By the late 1980s, Sir Grant decided it was time to come home and was appointed Professor of Commercial Law at the University of Auckland and subsequently became Dean of Law.
From there it was to the bench where he was a High Court judge for 11 years and presided over many civil and criminal cases. Two Waikato cases that still stick in his mind were the Tainui settlement case – the first Treaty of Waitangi settlement to be signed, and the 1995 New Empire Hotel arson in Frankton – in which six people died. The trial was the first in New Zealand to allow television cameras in the court.

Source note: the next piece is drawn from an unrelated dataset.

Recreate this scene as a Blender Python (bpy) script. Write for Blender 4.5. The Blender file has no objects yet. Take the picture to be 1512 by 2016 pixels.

Sir Grant then spent a decade as a judge of the Court of Appeal. In 2010 he was also appointed, and still is, a judge of the Samoa Court of Appeal. In the same year he took up the presidency of the New Zealand Law Commission and chair of the Legislation Advisory Committee to Parliament.
Whilst on judicial sabbaticals Sir Grant has also taught as a visiting professor at Cornell University (New York) and was the Robert S Campbell Fellow at Magdalen College at Oxford in 2008. He continues to travel widely to talk about aspects of New Zealand law and has published a large number of books and book chapters on a variety of legal subjects.
He has also made himself available to undertake arbitrations. He was the author of Canadian legislation and has significant North American experience in this area.
Coming from a family farming background, Sir Grant says he’s pleased to be associated with the Waikato again; he grew up here and says it is “home”.